Aim
Which lines hold the string "this"? Copy every one of them.

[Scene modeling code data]

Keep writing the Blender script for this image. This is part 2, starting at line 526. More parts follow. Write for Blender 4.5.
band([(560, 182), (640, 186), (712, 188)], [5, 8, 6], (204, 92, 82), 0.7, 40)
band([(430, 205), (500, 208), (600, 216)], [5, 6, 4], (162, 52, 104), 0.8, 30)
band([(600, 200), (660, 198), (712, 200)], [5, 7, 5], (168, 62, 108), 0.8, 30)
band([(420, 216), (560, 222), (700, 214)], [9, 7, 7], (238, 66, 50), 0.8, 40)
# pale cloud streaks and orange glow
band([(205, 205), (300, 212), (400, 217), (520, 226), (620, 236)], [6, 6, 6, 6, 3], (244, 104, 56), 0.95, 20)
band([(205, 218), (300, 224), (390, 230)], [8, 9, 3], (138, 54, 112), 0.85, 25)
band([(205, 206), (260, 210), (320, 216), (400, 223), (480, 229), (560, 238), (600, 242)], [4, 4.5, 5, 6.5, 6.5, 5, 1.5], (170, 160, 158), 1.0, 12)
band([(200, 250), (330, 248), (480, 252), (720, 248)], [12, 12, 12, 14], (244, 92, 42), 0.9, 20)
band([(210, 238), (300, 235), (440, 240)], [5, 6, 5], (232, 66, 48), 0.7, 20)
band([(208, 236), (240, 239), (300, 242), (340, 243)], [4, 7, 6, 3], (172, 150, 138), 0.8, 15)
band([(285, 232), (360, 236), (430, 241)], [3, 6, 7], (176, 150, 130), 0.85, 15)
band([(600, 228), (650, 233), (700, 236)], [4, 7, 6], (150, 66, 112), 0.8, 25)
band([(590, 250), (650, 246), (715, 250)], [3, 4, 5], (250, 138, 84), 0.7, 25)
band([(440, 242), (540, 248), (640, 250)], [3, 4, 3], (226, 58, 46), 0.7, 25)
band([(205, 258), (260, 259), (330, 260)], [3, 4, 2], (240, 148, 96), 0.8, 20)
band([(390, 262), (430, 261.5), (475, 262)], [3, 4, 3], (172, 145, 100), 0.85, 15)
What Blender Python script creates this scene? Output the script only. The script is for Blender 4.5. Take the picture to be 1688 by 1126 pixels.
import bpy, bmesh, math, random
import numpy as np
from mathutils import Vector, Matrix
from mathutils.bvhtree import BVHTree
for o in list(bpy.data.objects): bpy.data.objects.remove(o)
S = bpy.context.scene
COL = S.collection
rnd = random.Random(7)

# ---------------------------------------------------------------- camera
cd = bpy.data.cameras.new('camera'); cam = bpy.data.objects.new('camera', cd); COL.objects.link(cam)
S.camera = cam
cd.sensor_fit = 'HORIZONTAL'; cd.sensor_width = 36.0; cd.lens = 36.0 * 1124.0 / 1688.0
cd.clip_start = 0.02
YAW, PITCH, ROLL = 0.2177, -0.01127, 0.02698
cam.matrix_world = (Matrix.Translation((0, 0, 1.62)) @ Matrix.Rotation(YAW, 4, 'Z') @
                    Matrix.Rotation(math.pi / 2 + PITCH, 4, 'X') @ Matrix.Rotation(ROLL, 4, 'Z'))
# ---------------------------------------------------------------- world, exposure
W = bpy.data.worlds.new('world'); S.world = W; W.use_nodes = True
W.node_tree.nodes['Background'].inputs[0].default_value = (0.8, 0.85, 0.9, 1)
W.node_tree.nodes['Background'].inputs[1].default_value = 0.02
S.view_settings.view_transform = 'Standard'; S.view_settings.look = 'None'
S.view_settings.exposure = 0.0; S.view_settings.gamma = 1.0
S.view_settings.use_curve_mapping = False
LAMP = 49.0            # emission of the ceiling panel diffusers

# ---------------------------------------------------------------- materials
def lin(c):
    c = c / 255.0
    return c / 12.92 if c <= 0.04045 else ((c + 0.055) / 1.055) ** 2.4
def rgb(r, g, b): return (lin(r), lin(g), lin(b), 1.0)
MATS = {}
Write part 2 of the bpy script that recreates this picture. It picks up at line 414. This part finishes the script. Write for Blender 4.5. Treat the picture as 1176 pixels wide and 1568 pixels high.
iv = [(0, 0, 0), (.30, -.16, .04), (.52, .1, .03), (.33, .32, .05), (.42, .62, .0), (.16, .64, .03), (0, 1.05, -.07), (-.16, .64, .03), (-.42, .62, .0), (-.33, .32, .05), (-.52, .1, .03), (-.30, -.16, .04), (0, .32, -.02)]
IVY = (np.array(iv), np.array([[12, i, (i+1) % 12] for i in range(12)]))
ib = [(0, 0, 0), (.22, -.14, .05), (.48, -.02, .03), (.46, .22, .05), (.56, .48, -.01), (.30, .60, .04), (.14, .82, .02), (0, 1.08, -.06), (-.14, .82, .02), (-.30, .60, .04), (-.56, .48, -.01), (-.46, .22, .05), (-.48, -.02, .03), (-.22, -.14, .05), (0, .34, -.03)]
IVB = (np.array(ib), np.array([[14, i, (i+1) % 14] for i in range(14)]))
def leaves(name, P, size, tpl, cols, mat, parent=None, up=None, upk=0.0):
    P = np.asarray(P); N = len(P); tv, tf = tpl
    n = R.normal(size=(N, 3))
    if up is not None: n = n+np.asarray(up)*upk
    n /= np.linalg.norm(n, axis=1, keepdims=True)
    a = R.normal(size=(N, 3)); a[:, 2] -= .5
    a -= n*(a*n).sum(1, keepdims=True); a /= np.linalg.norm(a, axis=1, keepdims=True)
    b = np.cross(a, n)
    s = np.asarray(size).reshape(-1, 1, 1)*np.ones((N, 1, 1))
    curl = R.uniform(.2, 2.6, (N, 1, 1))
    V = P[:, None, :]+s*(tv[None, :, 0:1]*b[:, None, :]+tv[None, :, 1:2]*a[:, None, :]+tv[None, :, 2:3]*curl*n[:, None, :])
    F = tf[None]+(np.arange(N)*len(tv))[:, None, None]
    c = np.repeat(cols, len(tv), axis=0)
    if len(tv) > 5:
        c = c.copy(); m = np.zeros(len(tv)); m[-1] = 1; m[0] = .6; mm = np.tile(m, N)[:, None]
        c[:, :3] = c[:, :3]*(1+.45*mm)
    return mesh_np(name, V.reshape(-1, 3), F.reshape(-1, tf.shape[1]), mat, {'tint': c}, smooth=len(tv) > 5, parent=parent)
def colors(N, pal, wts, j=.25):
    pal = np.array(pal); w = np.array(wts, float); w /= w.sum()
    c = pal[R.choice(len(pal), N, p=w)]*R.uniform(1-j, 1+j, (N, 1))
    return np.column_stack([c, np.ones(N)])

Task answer
Keep writing the Blender script for this image. This is part 2, starting at line 526. More parts follow. Write for Blender 4.5.
What Blender Python script creates this scene? Output the script only. The script is for Blender 4.5. Take the picture to be 1688 by 1126 pixels.
Write part 2 of the bpy script that recreates this picture. It picks up at line 414. This part finishes the script. Write for Blender 4.5. Treat the picture as 1176 pixels wide and 1568 pixels high.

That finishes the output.